Site non-accessible : inacceptable
Le DDD reconnaît les multiples avantages du numérique, et en particulier pour les personnes à mobilité réduite qui n’ont pas besoin de se déplacer pour réaliser leurs démarches. « La dématérialisation est une des pistes d’amélioration du service public car elle facilite l’accès aux informations et peut supprimer les distances entre les êtres humains. Mais le risque c’est de créer des distances, des obstacles et d’exclure certains usagers ». Les premiers laissés pour compte de cette réforme : les personnes handicapées. « Ca parait évident ! », lance-t-il. « Tous les sites publics doivent être accessibles pour tous les types de handicap : sourds, muets, ‘dys’, non ou malvoyants… ». Pour les déficients intellectuels, par exemple, il préconise une écriture en facile à lire et à comprendre (FALC). « L’attitude qui consiste à mettre en ligne un site non accessible en se disant « Tant pis pour ceux qui ne comprennent pas » est inacceptable ».
Une entorse à la loi ?
« De nombreux sites publics ne sont donc pas accessibles aux personnes en situation de handicap », assure Patrick Gohet, adjoint au Défenseur des droits en charge des discriminations. Le DDD constate, en effet, que le dispositif prévu par la loi est, à ce jour, peu contraignant, tant en termes d’obligation que de réalisation et de sanction et ne permet pas de garantir un accès effectif aux sites internet des services publics.
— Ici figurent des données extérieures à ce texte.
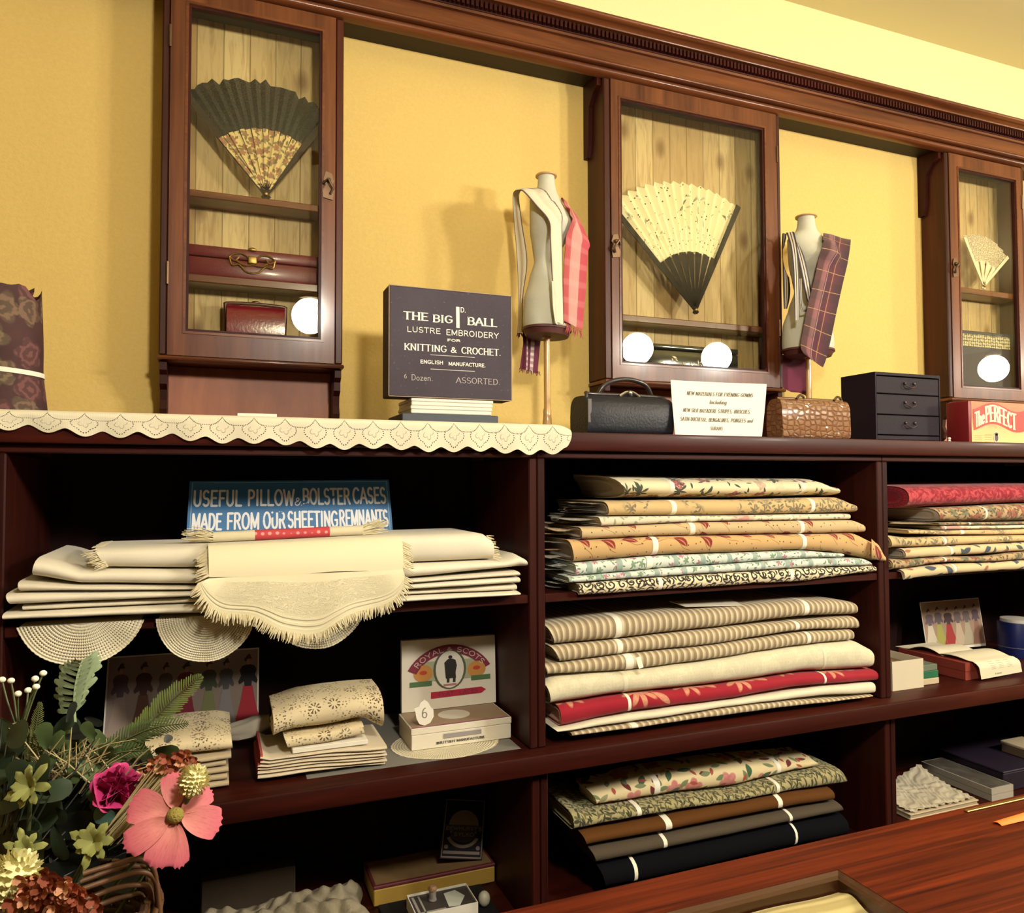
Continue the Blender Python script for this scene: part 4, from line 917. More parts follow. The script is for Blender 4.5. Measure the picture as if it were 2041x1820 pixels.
m = ribbon([(A_(1107, 642, -.085), A_(1124, 646, -.075)), (A_(1101, 560, -.085), A_(1122, 560, -.075)), (A_(1097, 480, -.085), A_(1121, 478, -.075)), (A_(1094, 441, -.08), A_(1118, 430, -.07)), (A_(1069, 410, -.066), A_(1100, 400, -.055)), (A_(1044, 382, -.042), A_(1084, 378, -.032)), (A_(1034, 379, -.01), A_(1062, 375, .0)), (A_(1022, 388, .035), A_(1036, 382, .03)), (A_(1025, 440, .06), A_(1040, 440, .035)), (A_(1031, 520, .06), A_(1051, 520, .035)), (A_(1034, 600, .06), A_(1043, 590, .04)), (A_(1032, 668, .06), A_(1042, 662, .045))], None, .006)
drape(m, FORMS[0]).build('cloth', CS, t, smooth=70)
m = ribbon([(A_(1107, 644, -.087), A_(1112, 648, -.083)), (A_(1102, 610, -.088), A_(1108, 615, -.084)), (A_(1100, 560, -.088), A_(1103, 560, -.087))], None, .0); drape(m, FORMS[0], 1.13).build('turned_edge', CS, t, smooth=70)
m = MB(); fringe(m, A_(1031, 664, .055), A_(1040, 664, .05), .012, 7, 3); m.build('dark_fringe', PE, t)
t = thing('scarf', 'pink striped scarf with fringe over the left dress form, plum end below', 'scarf', (D1.x, Y1, z1h-.05), group='scarves on the dress forms')
m = ribbon([(A_(1124, 640, -.060), A_(1161, 658, -.035)), (A_(1123, 560, -.062), A_(1168, 570, -.035)), (A_(1128, 480, -.062), A_(1172, 505, -.035)), (A_(1130, 440, -.055), A_(1175, 484, -.03)), (A_(1124, 400, -.035), A_(1156, 440, -.02)), (A_(1119, 394, .0), A_(1138, 416, .01)), (A_(1120, 400, .04), A_(1136, 430, .045))], None, .004)
drape(m, FORMS[0]).build('cloth', PS, t, smooth=70)
m = MB(); fringe(m, A_(1127, 644, -.059), A_(1160, 660, -.036), .022, 14, 5); m.build('fringe', PS, t)
m = ribbon([(A_(1047, 655, .035), A_(1085, 655, .035)), (A_(1042, 690, .045), A_(1081, 690, .045)), (A_(1036, 735, .05), A_(1077, 742, .05))], None, .008); drape(m, FORMS[0], 1.13, -.3).build('plum_end', PE, t, smooth=70)
m = MB(); fringe(m, A_(1034, 734, .05), A_(1077, 741, .05), .012, 14, 9); m.build('plum_fringe', PE, t)
# second form
def mk_stripes():
    n = N('striped_ribbon'); co = n.coord('UV'); u, v, _ = n.sep(co); s_ = n.math('ADD', n.step(n.math('ABSOLUTE', n.math('SUBTRACT', v, .34)), .10, .085), n.step(n.math('ABSOLUTE', n.math('SUBTRACT', v, .62)), .10, .085))
    return n.pbr(n.mix(s_, (.020, .018, .045), (.66, .58, .44)), .55)
def mk_plaid():
    n = N('plum_plaid'); co = n.coord('UV'); u, v, _ = n.sep(co)
    base_ = n.ramp(v, [(.0, (.13, .055, .05)), (.18, (.15, .06, .055)), (.22, (.36, .17, .17)), (.34, (.42, .22, .21)), (.38, (.12, .018, .045)), (.58, (.13, .016, .05)), (.62, (.17, .03, .06)), (1, (.055, .018, .03))])
    th = n.step(n.math('ABSOLUTE', n.math('SUBTRACT', v, .62)), .018, .010); bl_ = n.math('MULTIPLY', n.step(n.math('SINE', n.math('MULTIPLY', u, 52)), -.1, .1), .45)
    c = n.mix(bl_, base_, n.vec('MULTIPLY', base_, (1.7, 1.3, 1.3))); c = n.vec('MULTIPLY', c, (.42, .36, .40)); c = n.mix(n.math('MULTIPLY', th, .7), c, (.42, .20, .07)); fr = n.math('FRACT', n.math('DIVIDE', u, .0605)); c = n.mix(n.step(n.math('ABSOLUTE', n.math('SUBTRACT', fr, .5)), .017, .011), c, (.40, .23, .09))
    c = n.mix(n.step(n.math('ABSOLUTE', n.math('SUBTRACT', v, .40)), .012, .008), c, (.36, .22, .20)); return n.pbr(c, .8, sheen=.15)
SR, PLD = mk_stripes(), mk_plaid(); Y2 = .28
def B_(zx, zy, dy=0.0): return at(1540+zx/4.667, 410+zy/4.667, Y2+dy)
t = thing('scarf', 'plum plaid scarf hanging diagonally on the right dress form', 'scarf', (D2.x, Y2, z2h), group='scarves on the dress forms')
m = ribbon([(B_(300, 1385, -.072), B_(468, 1503, -.072)), (B_(262, 1310, -.074), B_(500, 1420, -.072)), (B_(290, 1120, -.080), B_(545, 1230, -.076)), (B_(335, 900, -.083), B_(600, 965, -.076)), (B_(398, 640, -.086), B_(658, 705, -.075)), (B_(440, 430, -.084), B_(697, 540, -.07)), (B_(468, 300, -.064), B_(722, 380, -.055)), (B_(472, 254, -.02), B_(727, 314, -.02)), (B_(474, 275, .03), B_(720, 340, .03))], None, .003)
drape(m, FORMS[1], 1.16).build('cloth', PLD, t, smooth=70)
m = ribbon([(B_(165, 1380, .04), B_(335, 1390, .04)), (B_(140, 1520, .05), B_(325, 1540, .05)), (B_(108, 1680, .055), B_(318, 1775, .055))], None, .006); drape(m, FORMS[1], 1.13, -.3).build('back_end', plain('plum_cloth', (.13, .008, .035), .8), t, smooth=70)
t = thing('sash', 'navy and cream striped sash knotted on the right dress form shoulder', 'sash', (D2.x, Y2, z2h+.1), group='scarves on the dress forms')
for k, (path) in enumerate((
    [(B_(125, 250, -.02), B_(200, 250, -.03)), (B_(165, 380, -.062), B_(225, 370, -.066)), (B_(190, 560, -.078), B_(238, 560, -.08)), (B_(200, 800, -.080), B_(245, 800, -.082)), (B_(205, 1065, -.078), B_(245, 1065, -.080))],
    [(B_(205, 330, -.052), B_(240, 360, -.058)), (B_(235, 480, -.068), B_(290, 470, -.074)), (B_(270, 640, -.072), B_(330, 640, -.076)), (B_(300, 800, -.070), B_(355, 790, -.072)), (B_(322, 890, -.067), B_(360, 880, -.07))],
    [(B_(90, 260, -.004), B_(130, 255, -.012)), (B_(88, 400, .03), B_(120, 440, .02)), (B_(95, 600, .032), B_(150, 640, .02)), (B_(98, 800, .03), B_(165, 800, .015)), (B_(105, 960, .03), B_(140, 960, .02))],
    [(B_(245, 680, -.076), B_(268, 680, -.077)), (B_(250, 850, -.078), B_(272, 850, -.079)), (B_(262, 960, -.077), B_(280, 950, -.078)), (B_(290, 985, -.075), B_(300, 965, -.076)), (B_(325, 975, -.072), B_(325, 960, -.072))])):
    drape(ribbon(path, None, .004), FORMS[1], 1.06+.03*k).build('ribbon_tail', SR, t, smooth=70)
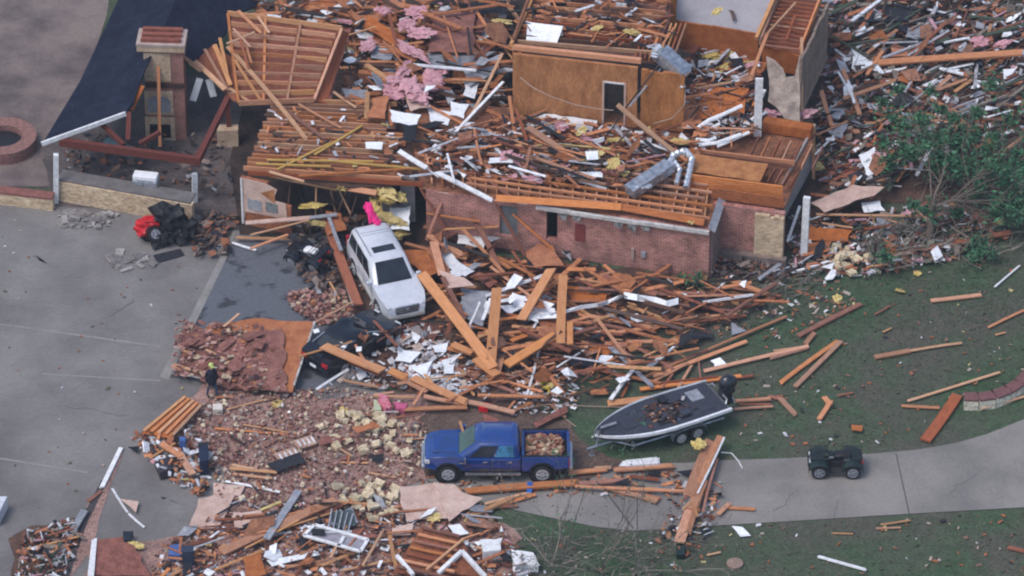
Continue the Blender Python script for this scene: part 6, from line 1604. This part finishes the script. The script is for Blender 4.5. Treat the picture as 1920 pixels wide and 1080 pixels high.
# ------------------------------------------------------------------ trees and shrubs
def crown_mesh(rr, clumps, n, leaf, name, m):
    mb = MB()
    for _ in range(n):
        c, r = rr.choice(clumps); d = Vector((rr.gauss(0, 1), rr.gauss(0, 1), rr.gauss(0, .7))); d = d.normalized() * r * abs(rr.gauss(0, .62))
        p = c + d; L = leaf * rr.uniform(.6, 1.4); M = Matrix.Translation(p) @ Matrix.Rotation(rr.uniform(0, 6.3), 4, 'Z') @ Matrix.Rotation(rr.gauss(0, .7), 4, 'X') @ Matrix.Rotation(rr.gauss(0, .7), 4, 'Y')
        mb.add([M @ Vector(q) for q in ((-L, 0, 0), (0, -L * .4, 0), (L, 0, .02), (0, L * .4, .02))], [(0, 1, 2, 3)])
    return mb.build(name, m)
def limb(mb, rr, a, d, L, r, depth, kids=3, droop=0):
    pts = [a]; dd = d.normalized()
    for i in range(4):
        dd = (dd + Vector((rr.gauss(0, .16), rr.gauss(0, .16), rr.gauss(0, .12) - droop))).normalized(); pts.append(pts[-1] + dd * L / 4)
    mb.tube(pts, [r, r * .85, r * .7, r * .55, r * .4], 5 if r > .03 else 4); ends = [pts[-1]]
    if depth:
        for k in range(kids):
            q = pts[rr.randint(1, 4)]; nd = (dd + Vector((rr.gauss(0, .6), rr.gauss(0, .6), rr.gauss(0, .4)))).normalized(); ends += limb(mb, rr, q, nd, L * rr.uniform(.5, .8), r * .5, depth - 1, kids, droop)
    return ends
rr = random.Random(77)
base = P(1742, 452, 0); tree = empty('leaning_tree', base, 0, 'leaning half stripped tree with dark green leaves among the wreckage right of the house', 'tree')
mb = MB(); mb.tube([(0, 0, 0), (.05, .1, .6), (.0, .3, 1.2), (.12, .4, 1.7)], [.2, .17, .15, .12], 9); ends = []
for d, L in ((Vector((1.6, .9, .5)), 3.6), (Vector((1.4, .3, .35)), 3.4), (Vector((1.8, 1.6, .6)), 4.2), (Vector((.5, 1.6, .9)), 3.2), (Vector((-.5, 2.0, .8)), 3.6), (Vector((1.5, -.2, .15)), 3.0), (Vector((.2, 1.0, 1.2)), 2.4)): ends += limb(mb, rr, Vector((.1, .4, 1.5)), d, L, .06, 2, 4, .03)
o = mb.build('trunk', BARK, smooth=60); o.parent = tree
cl = [(P(x, y, h) - base, r) for x, y, h, r in ((1675, 222, 1.3, .8), (1700, 235, 1.6, 1.0), (1740, 250, 2.0, 1.3), (1915, 310, 2.2, 1.2), (1930, 380, 2.0, 1.2), (1790, 320, 2.4, 1.2), (1790, 265, 2.2, 1.2), (1820, 300, 2.3, 1.2), (1870, 330, 2.2, 1.1), (1760, 290, 2.4, .9), (1690, 270, 1.6, .7), (1880, 385, 1.6, .9), (1840, 350, 1.9, .9), (1905, 360, 1.8, .8), (1800, 240, 1.8, .8), (1730, 225, 1.4, .6), (1850, 280, 1.6, .6), (1900, 410, 1.2, .7))] + [(P(rr.gauss(1790, 75), rr.gauss(290, 50), rr.uniform(.8, 2.6)) - base, rr.uniform(.3, .7)) for _ in range(26)] + [(e, .3) for e in ends[::3]]
o = crown_mesh(rr, cl, 15000, .12, 'crown', LEAF); o.parent = tree
for k, (x, y, r, n, lab) in enumerate(((1308, 540, .55, 420, 'small round green bush at the foot of the brick wall'), (1275, 535, .4, 160, 'small yellowish bush left of the green bush'), (1845, 485, .9, 700, 'low green shrub on the lawn under the leaning tree'), (1640, 470, .7, 380, 'ragged grey green shrub among limestone blocks'), (1700, 450, .8, 420, 'ragged grey green shrub left of the leaning tree trunk'), (1900, 20, 1.2, 500, 'grey green shrub at the top right corner of the wreckage'))):
    b0 = P(x, y, 0); t = empty('bush', b0, 0, lab, 'bush'); mb = MB()
    for j in range(6): limb(mb, rr, Vector((0, 0, 0)), Vector((rr.gauss(0, .5), rr.gauss(0, .5), 1)), r * 1.1, .025, 1, 2)
    o = mb.build('stems', TWIG); o.parent = t; o = crown_mesh(rr, [(Vector((rr.gauss(0, r * .4), rr.gauss(0, r * .4), r * .6)), r * .6) for _ in range(5)], n, .09, 'foliage', LEAF if k not in (3, 4, 5) else TWIG); o.parent = t
for k, (x, y, H, n, lab) in enumerate(((1128, 1075, 3.6, 3, 'bare twiggy sapling arching over the bottom edge of the lawn'), (1055, 1045, 4.6, 2, 'tall thin bare sapling standing before the driveway'), (1035, 1062, 3.2, 3, 'low forked bare sapling at the bottom of the lawn'), (1185, 1078, 2.6, 3, 'bushy bare shrub left of the fallen beams'))):
    b0 = P(x, y, 0); t = empty('bare_sapling', b0, 0, lab, 'sapling'); mb = MB(); ends = []
    for j in range((5, 2, 4, 5)[k]): ends += limb(mb, rr, Vector((rr.gauss(0, .05), rr.gauss(0, .05), 0)), Vector((rr.gauss((-.3, 0, -.2, 0)[k], (.6, .12, .5, .7)[k]), rr.gauss(0, .4), 1)), H * rr.uniform(.6, 1), .035, 2, n, (.06, 0, .03, .09)[k])
    o = mb.build('stems', TWIG, smooth=60); o.parent = t
    o = crown_mesh(rr, [(e, .3) for e in ends], (300, 160, 160, 260)[k], .07, 'foliage', TWIG if k != 1 else LEAF); o.parent = t
# fallen twigs at the right
def twigs(name, poly, n, seed, m, L=(.4, 1.4), h=(.05, .7), ang=.5):
    rr = random.Random(seed); mb = MB()
    for x, y in spots(poly, n, rr):
        a = rr.gauss(ang, .6); l = rr.uniform(*L); p = P(x, y, rr.uniform(*h)); d = Vector((math.cos(a), math.sin(a), rr.gauss(.1, .25))) * l
        mb.tube([p, p + d * .5 + Vector((0, 0, rr.gauss(0, .06))), p + d], [.018, .014, .007], 4)
    return tag(mb.build(name, m), kind='stuff')
twigs('foliage', [(1660, 210), (1930, 240), (1930, 470), (1620, 500), (1600, 440), (1720, 380)], 700, 81, TWIG)
twigs('foliage', [(1560, 0), (1930, 0), (1930, 200), (1560, 220)], 240, 82, TWIG)
twigs('foliage', [(1380, 500), (1560, 500), (1500, 560), (1400, 560)], 120, 83, TWIG, (.2, .8), (.02, .2))
twigs('grass', [(960, 990), (1240, 1010), (1230, 1090), (950, 1090)], 200, 84, TWIG, (.2, .8), (.02, .2), .2)
write_labels()
# ------------------------------------------------------------------ the hazy air
hz = MB(); hz.box((0, 60, 75), (900, 520, 156)); ho = hz.build('haze', None)
hm = bpy.data.materials.new('haze air'); hm.use_nodes = True; N = hm.node_tree.nodes; N.remove(N['Principled BSDF'])
pv = N.new('ShaderNodeVolumePrincipled'); pv.inputs['Color'].default_value = (.72, .82, 1, 1); pv.inputs['Density'].default_value = .00019
hm.node_tree.links.new(pv.outputs[0], N['Material Output'].inputs['Volume']); ho.data.materials.clear(); ho.data.materials.append(hm); tag(ho, kind='stuff')
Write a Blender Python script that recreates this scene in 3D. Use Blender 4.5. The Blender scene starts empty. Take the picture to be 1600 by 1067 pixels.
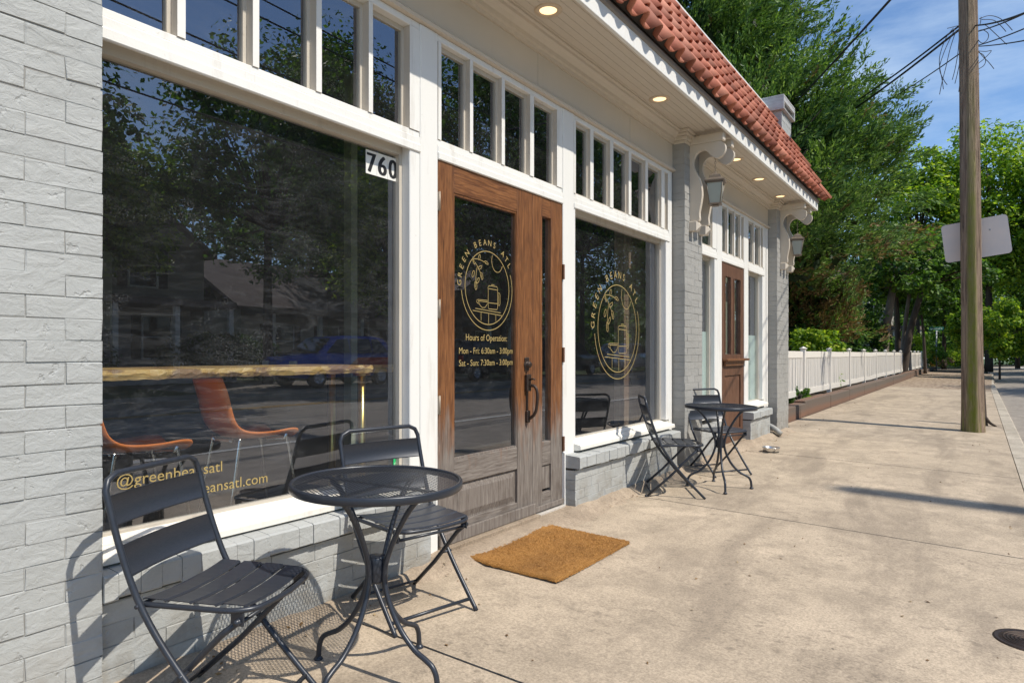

La loi ne prévoit pas de sanction en cas de non-respect des règles d’accessibilité, l’amende de 25 000 euros prévue ne portant pas sur le défaut d’accessibilité des sites en tant que tel mais sur la publication ou non de la mention de la conformité ou de l’absence de conformité. Dès lors, le Défenseur des droits recommande la mise en place d’un véritable dispositif de contrôle de conformité, assorti de sanctions dissuasives. D’autant que les choses vont devoir changer. En effet, les sites mis en ligne après le 23 septembre 2018 devront obligatoirement être rendus accessibles au plus tard le 23 septembre 2019 ; pour les sites existants à cette date, l’échéance est repoussée au 23 septembre 2020 et pour les applications mobiles des organismes du secteur public au 23 juin 2021.
Préserver un accès multicanal
« Les services publics doivent mettre en œuvre un impératif catégorique d’égalité, poursuit Jacques Toubon. C’est l’appel que nous lançons car nous avons la vocation d’être un sismographe de la réalité sociale ». Dans son rapport, il liste une dizaine de recommandations pour mettre tout le monde sur un pied d’égalité : l’obligation de « repérer et d’accompagner les personnes en difficulté », « ne jamais considérer l’usager comme responsable du non-aboutissement de sa démarche » et « toujours préserver un accès multicanal » qui laisse le choix aux usagers d’opter pour la voie postale, téléphonique ou en ligne.
Gouvernement : à vous de jouer !
« Nous alertons et proposons des solutions mais ce n’est pas à nous de les mettre en œuvre. Je pense que les pouvoirs publics sont conscients de toutes ces difficultés donc nous allons nous atteler à faire en sorte qu’ils les prennent en compte réellement pour que la modernisation économique soit synonyme d’égalité et non de risque d’inégalités. (…) Quand on sait, on veut, et quand on veut, on peut », conclut le DDD.